Abstract

Declustering and load balancing are important issues in designing a high performance geographic information system (HPGIS), which is a central component of many interactive applications such as real time terrain visualization. The current literature provides efficient methods for declustering spatial point data. However, there has been little work toward developing efficient declustering methods for collections of extended objects, like chains of line segments and polygons. We focus on the data partitioning approach to parallelizing GIS operations. We provide a framework for declustering collections of extended spatial objects by identifying the following key issues: (1) work load metric; (2) spatial extent of the work load; (3) distribution of the work load over the spatial extent; and (4) declustering method. We identify and experimentally evaluate alternatives for each of these issues.
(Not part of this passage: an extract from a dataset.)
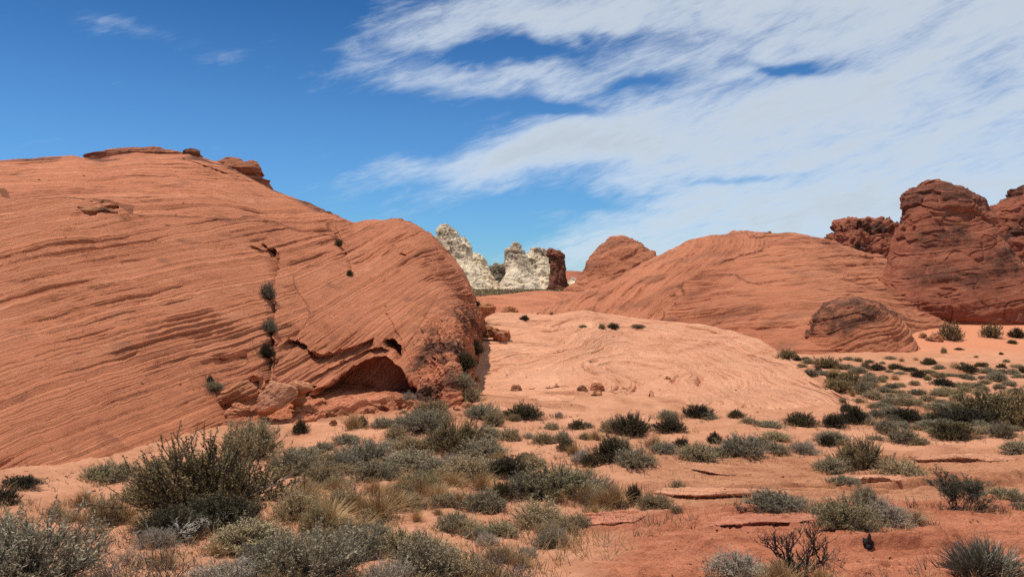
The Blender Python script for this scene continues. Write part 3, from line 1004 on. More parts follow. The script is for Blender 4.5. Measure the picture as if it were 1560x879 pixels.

In addition, we also provide a framework for dynamically balancing the load between different processors. We experimentally evaluate the proposed declustering and load balancing methods on a distributed memory MIMD machine (Cray T3D). Experimental results show that the spatial extent and the work load metric are important issues in developing a declustering method. Experiments also show that the replication of data is usually needed to facilitate dynamic load balancing, since the cost of local processing is often less than the cost of data transfer for extended spatial objects. In addition, we also show that the effectiveness of dynamic load balancing techniques can be improved by using declustering methods to determine the subsets of spatial objects to be transferred during runtime.